Originally published at: Defence spending in the new Cold War – InvestEngine Insights
Defence is increasingly on investor’s radars. The theme’s popularity is easy to explain: military budgets across the world are surging.
According to Stockholm International Peace Research Institute, global military spending is at a record high. The latest figures show that between 2022 and 2023, global defence spending hit $2.4 trillion, representing a growth of 6.8% compared to the year prior.
This uptick in defence spending, it is hoped, will continue to feed through to the earnings of defence companies.

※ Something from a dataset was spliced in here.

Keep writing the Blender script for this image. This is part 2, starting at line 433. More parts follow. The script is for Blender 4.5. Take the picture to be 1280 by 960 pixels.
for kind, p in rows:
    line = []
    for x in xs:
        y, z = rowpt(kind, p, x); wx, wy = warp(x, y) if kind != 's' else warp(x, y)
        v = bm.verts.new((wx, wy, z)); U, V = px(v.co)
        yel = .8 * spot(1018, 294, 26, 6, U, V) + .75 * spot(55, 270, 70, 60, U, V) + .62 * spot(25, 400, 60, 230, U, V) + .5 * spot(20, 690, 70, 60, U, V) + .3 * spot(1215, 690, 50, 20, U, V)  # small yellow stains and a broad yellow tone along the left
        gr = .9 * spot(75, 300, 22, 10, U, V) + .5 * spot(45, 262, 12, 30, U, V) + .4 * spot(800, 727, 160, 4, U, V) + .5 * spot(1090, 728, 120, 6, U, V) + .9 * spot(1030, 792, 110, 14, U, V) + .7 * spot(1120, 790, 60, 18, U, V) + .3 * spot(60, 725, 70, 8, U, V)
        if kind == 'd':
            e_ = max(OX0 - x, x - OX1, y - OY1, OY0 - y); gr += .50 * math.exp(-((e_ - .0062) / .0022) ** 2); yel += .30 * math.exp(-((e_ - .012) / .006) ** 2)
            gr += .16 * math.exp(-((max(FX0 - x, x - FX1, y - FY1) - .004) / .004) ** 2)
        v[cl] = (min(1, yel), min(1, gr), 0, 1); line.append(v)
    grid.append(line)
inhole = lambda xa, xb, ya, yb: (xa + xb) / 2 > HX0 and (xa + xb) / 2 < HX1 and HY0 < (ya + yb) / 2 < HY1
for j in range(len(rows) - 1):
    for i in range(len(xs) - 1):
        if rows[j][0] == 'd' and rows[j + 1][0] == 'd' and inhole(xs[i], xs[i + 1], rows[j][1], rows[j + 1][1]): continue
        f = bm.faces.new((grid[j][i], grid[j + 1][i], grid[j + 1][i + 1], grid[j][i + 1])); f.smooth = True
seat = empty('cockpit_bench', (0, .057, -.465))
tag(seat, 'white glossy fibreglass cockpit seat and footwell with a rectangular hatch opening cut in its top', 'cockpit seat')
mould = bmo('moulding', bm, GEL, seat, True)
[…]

Both these increased military budgets and investor interest are driven by the growing sense of geopolitical instability. This instability presents itself in the numerous high-profile conflicts around the world, from Europe to the Middle East to growing tensions in Asia.
But how much longevity does the defence investment theme have? Were one or more of the globe’s high-profile conflicts to conclude, would military spending dissipate, taking with it the performance of defence companies?
Defence is a theme for the future
Our view is that the defence theme has the potential to last for decades. Broadly speaking, we have entered a new era of international relations – one of renewed Great Power competition.
If we cast our minds back to the Cold War era, the world was gripped by the intense superpower rivalry of the United States and the Soviet Union. Both powers sustained high levels of military spending throughout the period, alongside their various allies within their respective blocs.
For example, between 1975 and 1984, European NATO members spent an average of 3.7% of GDP on defence. The UK spent around 5%, France 4%, West Germany 3.4% and the United States 5.9%.
At the end of the Cold War those figures dramatically decreased. Between 1990 and 1994, the average spend for European NATO members was 2.5%. By the period 2005-2009, the average spend reached 1.8%.
This reflected the more benign geopolitical environment. With the Cold War over, a major war between great powers looked unlikely. Military action principally took the form of US-led counter-insurgency style operations or limited humanitarian interventions.
In such a world, Cold War style spending was not needed. But this era of a more benign geopolitical backdrop was not to last.
Geopolitical analysts and historians are divided on when exactly we can pinpoint the post-Cold War era ending. Some point to the 2012 rise to power of Xi Jinping in China. The burgeoning superpower took a more assertive posture on the world stage, particularly around the South China Sea issue. Others point to Russia’s first invasion of Ukraine and the illegal seizure of Crimea in 2014.
Alternatively, the end of the post-Cold War era can be seen in Trump’s first National Security Strategy in 2027, which explicitly labelled China as a “strategic competitor” for the first time in an official document.
The new Cold War
But whichever year we use to pinpoint the exact end of the post-Cold War era, Russia’s full-scale invasion of Ukraine in 2022 confirmed beyond doubt our entry into a new geopolitical paradigm.
The invasion shocked European NATO to its core. It upended assumptions that had led to military budgets drifting downward over the past three decades.
At the same time, the conflict has proven to be a catalyst for many states across the world converging into almost Cold War style blocs. On one side are, broadly, the world’s Western liberal democracies, wishing to defend the US-led world order. On the other side are a collection of states such as China, Russia, Iran and North Korea, which wish to challenge the US-led order.
With all this in mind, therefore, we have entered something of a new Cold War – and with it, a need for Cold War style military spending. In 2024, 23 of NATO’s 32 members were spending above 2% of their GDP on defence, up from just three members a decade ago.
It is estimated that European NATO (and Canada) will increase their defence spending by almost 18% compared to the previous year. Crucially, there has also been a rapid uptick in spending on defence equipment as countries look to modernise and increase the capabilities of their militaries.
It would, therefore, be a mistake to see the current uptick in military spending as a short-term trend with the potential to reverse should some of the current high-profile conflicts conclude.
Such conflicts should instead be understood as some of the earlier manifestations of our new era of geopolitical instability. After years of chronic underspending, NATO members are having to rebuild and rearm. We have, unfortunately, entered into a new era of Great Power competition, ushering in a new “defence supercycle”.